I ended up using a simple implementation that iterates through values of M and N and finds the minimum, but this is computationally expensive and time consuming for arrays of many numbers, what might be a better way of doing this?
My simple implementation is shown below:
import numpy as np
def ValueRepresentation(X):
M, Dp = X
return M/(2**Dp)
def Diff(X, value):
return abs(ValueRepresentation(X) - value)
def BestApprox(value):
mindiff = 1000000000
for i in np.arange(0, 1000, 1):
for j in np.arange(0, 60, 1):
diff = Diff([i, j], value)
if diff < mindiff:
mindiff = diff
M = i
Dp = j
return M, Dp

Just use the built-in functionality:
In [10]: 2.5.as_integer_ratio() # get representation as fraction
Out[10]: (5, 2)
In [11]: (2).bit_length() - 1 # convert 2**M to M
Out[11]: 1
Note that all non-infinite, non-NaN floats are dyadic rationals, so we can rely on the denominator being an exact power of 2.

Thanks to jasonharper I realised my implementation is ridiculously inefficient and could be much simpler.
The implementation of his method is shown below:
def BestApprox_fast(value):
mindiff = 1000000000
for Dp in np.arange(0, 32, 1):
M = round(value*2**Dp)
if abs(M) < 1000:
diff = Diff([M, Dp], value)
if diff < mindiff:
mindiff = diff
M_best = M
Dp_best = Dp
return M_best, Dp_best
It is approximately 200 times quicker.

With the limits on M and N given, the range of N/2**M is a well defined discrete number scale:
[0-1000/2^26, 501-1000/2^25, 501-1000/2^24, ... 501-1000/2^1, 501-1000/2^0].
In this given discrete set, different subsets have different accuracy/resolution.
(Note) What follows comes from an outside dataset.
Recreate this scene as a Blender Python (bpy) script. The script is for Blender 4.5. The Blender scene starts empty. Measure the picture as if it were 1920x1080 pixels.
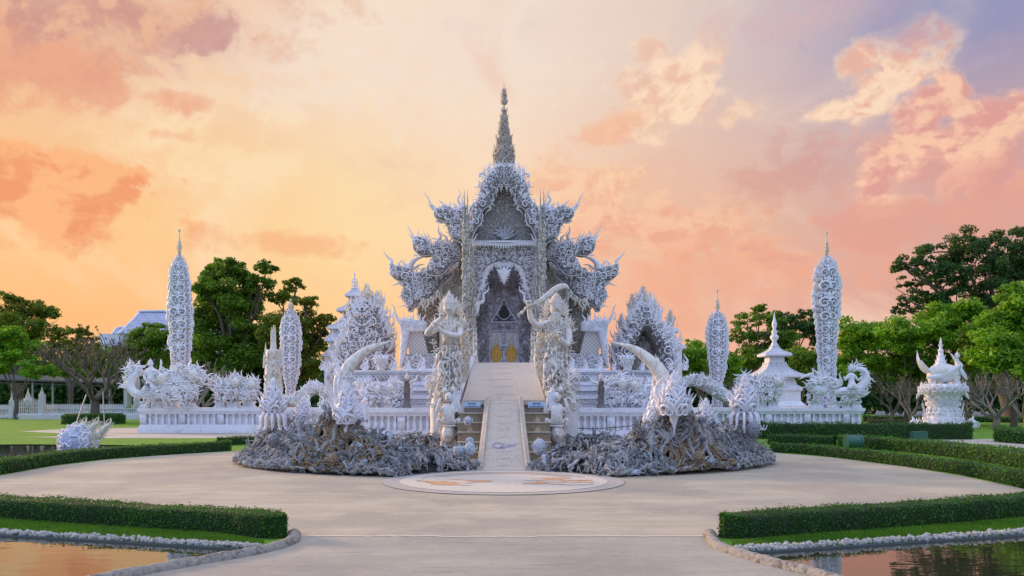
import bpy, math, random
import numpy as np
from mathutils import Vector, Matrix
from mathutils.geometry import delaunay_2d_cdt, tessellate_polygon

S = bpy.context.scene
COL = S.collection
F = 1493.33; CX = 945.0; HY = 750.0; EYE = 1.7
PI = math.pi

# ------------------------------------------------------------------ camera
cd = bpy.data.cameras.new('camera'); cam = bpy.data.objects.new('camera', cd); COL.objects.link(cam)
cam.location = (0, 0, EYE); cam.rotation_euler = (PI/2, 0, 0)
cd.sensor_width = 36; cd.lens = 28.0; cd.shift_x = 15/1920; cd.shift_y = 210/1920
cd.clip_start = 0.1; cd.clip_end = 4000
S.camera = cam
S.view_settings.view_transform = 'Standard'; S.view_settings.look = 'None'
S.view_settings.exposure = 0.0; S.view_settings.gamma = 1.0
SUN_AZ = math.radians(-58); SUN_EL = math.radians(14)

# ------------------------------------------------------------------ node helpers
class NT:
    def __init__(s, nt): s.nt = nt; s.N = nt.nodes; s.L = nt.links
    def put(s, sock, v):
        if isinstance(v, bpy.types.NodeSocket): s.L.new(v, sock)
        elif v is not None:
            if sock.type == 'RGBA' and len(v) == 3: v = (*v, 1)
            sock.default_value = v
    def m(s, op, a, b=None, c=None, clamp=False):
        n = s.N.new('ShaderNodeMath'); n.operation = op; n.use_clamp = clamp
        s.put(n.inputs[0], a); s.put(n.inputs[1], b)
        if c is not None: s.put(n.inputs[2], c)
        return n.outputs[0]
    def ss(s, v, a, b, lo=0.0, hi=1.0):
        n = s.N.new('ShaderNodeMapRange'); n.interpolation_type = 'SMOOTHSTEP'
        s.put(n.inputs[0], v)
        for i, x in enumerate((a, b, lo, hi)): n.inputs[1+i].default_value = x
        return n.outputs[0]
    def mix(s, f, a, b, mode='MIX'):
        n = s.N.new('ShaderNodeMix'); n.data_type = 'RGBA'; n.blend_type = mode
        s.put(n.inputs[0], f); s.put(n.inputs[6], a); s.put(n.inputs[7], b)
        return n.outputs[2]
    def noise(s, vec, scale, det=4, rough=.55, dist=0.0, col=False):
        n = s.N.new('ShaderNodeTexNoise'); s.put(n.inputs['Vector'], vec)
        n.inputs['Scale'].default_value = scale; n.inputs['Detail'].default_value = det
        n.inputs['Roughness'].default_value = rough; n.inputs['Distortion'].default_value = dist
        return n.outputs['Color' if col else 'Fac']
    def vor(s, vec, scale, feat='F1', out='Distance'):
        n = s.N.new('ShaderNodeTexVoronoi'); n.feature = feat; s.put(n.inputs['Vector'], vec)
        n.inputs['Scale'].default_value = scale
        return n.outputs[out]
    def xyz(s, x, y, z):
        n = s.N.new('ShaderNodeCombineXYZ')
        for i, v in enumerate((x, y, z)): s.put(n.inputs[i], v)
        return n.outputs[0]
    def sep(s, v):
        n = s.N.new('ShaderNodeSeparateXYZ'); s.put(n.inputs[0], v); return n.outputs
    def vm(s, op, a, b):
        n = s.N.new('ShaderNodeVectorMath'); n.operation = op; s.put(n.inputs[0], a); s.put(n.inputs[1], b)
        return n.outputs[0]
    def ramp(s, f, stops):
        n = s.N.new('ShaderNodeValToRGB'); s.put(n.inputs[0], f)
        el = n.color_ramp.elements
        while len(el) < len(stops): el.new(0.5)
        for e, (p, c) in zip(el, stops): e.position = p; e.color = (*c, 1) if len(c) == 3 else c
        return n.outputs[0]

def lin(r, g, b):
    f = lambda c: c/12.92 if c <= .04045 else ((c+.055)/1.055)**2.4
    return (f(r/255), f(g/255), f(b/255))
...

The first subset [0-1000/2^26] has accuracy of 2^-26 or 26 binary bits resolution. So whenever the given number falls in the corresponding continuous domain [0,1000/2^26], the best accuracy achievable is 2^-26. Successively, the best accuracy is 2^25 when the given number is beyond the first domain but falls in domain [500/2^25,1000/2^25], which corresponds to the second subset [501-1000/2^25]. (Note the difference between discrete set and continuous domain.)
With the above logic, we know the best accuracy, defined by M, depends on where the given number falls on the scale. Thus we can implement it as following python code:
import numpy as np
limits = 1000.0/2**np.arange(0,61)
a = 103.23 # test value
for i in range(60,-1,-1):
if a <= limits[i]:
N = i
M = round(a * 2**N)
r = [M, N]
break
if a > 1000:
r = [round(a), 0]
This solution has O(c) execution time, so it is ideal for multiple invocations.